The music which Handel wrote for performance during the progress of the barge in which George I proceeded on August 22, 1715, from Limehouse to Whitehall naturally became known as the Water Music; and that which he wrote for the firework display in the Green Park in celebration of the Peace of Aiz-laChapelle, as the Fireworks Music. The practice of following military victories by a solemn thanksgiving also makes the name Dettingen Te Deum, taken in connection with the date 1743, quite self-explanatory. That Handel actually owed his Harmonious Blacksmith to the musical rhythm with which a Son of Vulcan swung his hammer when the composer was sheltering in his smithy one day is extremely doubtful. But the name has become wedded to one of his most popular melodies and not all the musical savants in Christendom will divorce them!

How Haydn's Pieces Were Named

Haydn's Ox Minuet, known in Paris as Le Menuet du Boeuf, owes its accepted title to a story that in return for a dance composed in celebration of his daughter's wedding, a butcher sent Hayden a live ox. The truth appears to be that the ox was not alive; that it was not sent; that there was no ox, and alternatively, as the lawyers say, if there was, that its owner had nothing to do with the composer; and that the minuet in question was not written by Haydn at all!

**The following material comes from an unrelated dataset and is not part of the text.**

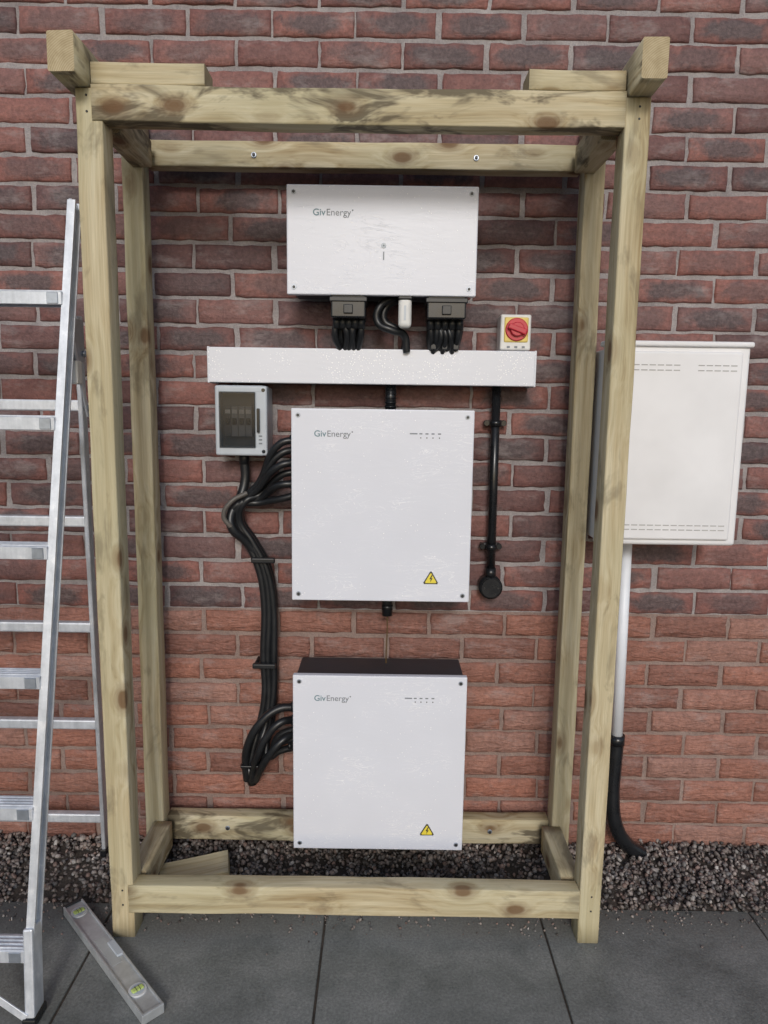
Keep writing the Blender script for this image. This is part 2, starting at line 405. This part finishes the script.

The "Father of the Symphony" can the better afford to be robbed of this little romance since so many of his compositions are associated with incidents of less dubious origin. Thus a publisher calling at such an unconscionably early hour one morning--or Haydn rising at such a late one--as to hear the composer declare that he would give his best quartet for a good razor, ran out for one and promptly clenched the bargain. Hence the Razor Quartet. The story of the Farewell Symphony, during which all the performers but two went out by turn, as a hint to their Prince that their holidays were overdue, is well known. It may also be mentioned that the compositions known in England as the Imperial mass is in Germany called Die Nelsonmess, because it is said to have been the one performed during Nelson's visit to Eisenstadt in 1800. The great seaman asked the composer for his pen and gave him his own gold watch in exchange. The Oxford Symphony is so-called because selected, though not expressly composed, for performance at one of the three concerts given when Haydn was in the university city for the purpose of receiving the honorary degree of Mus. Doc. In all, some twenty of Haydn's symphonies have appellations not given by the composer. Only one of Mozart's works seems to have what may be called a circumstantial name: his Hafner's Symphony is so-called from having been composed for the wedding of a daughter of a great German merchant family of that name. Why the term Jupiter should have been applied to Mozart's 49th and last symphony--it is believed, by J. B. Cramer--is not so easy to explain. Decidedly the most celebrated piece owing its name to a tradition is the Lauben-sonate of Beethoven, the first movement of which is said to have been composed in the leafy-alley (Laubengang) of a garden. But it is the piece and not the name which is well-known, for under this title few outside Vienna will recognize the Moonlight Sonata--of which more anon.

Curious Names of Bach Pieces

Bach did not himself name any of his organ fugues separately, but in the case of at least three, the omission has been made good by his admirers. Anyone who either hears the subject of the long fugue in E minor, or sees it written, will at once understand why it should have been named The Wedge Fugue.

Somewhat less obvious in origin is the designation Giant Fugue applied to the well-known choral prelude in D minor. Presumably the persistent and symmetrical figure of which the pedal part consists has suggested to some one the striding of a Goliath. Less obvious still, to those unacquainted with English popular songs, must seem so coquettish a term as Dolly Varden applied to a solemn fugue in a minor key. Yet the name has been applied to the shorter of the two fugues in C minor, owing to a melodic resemblance between its subject and a ditty which was once in everybody's mouth.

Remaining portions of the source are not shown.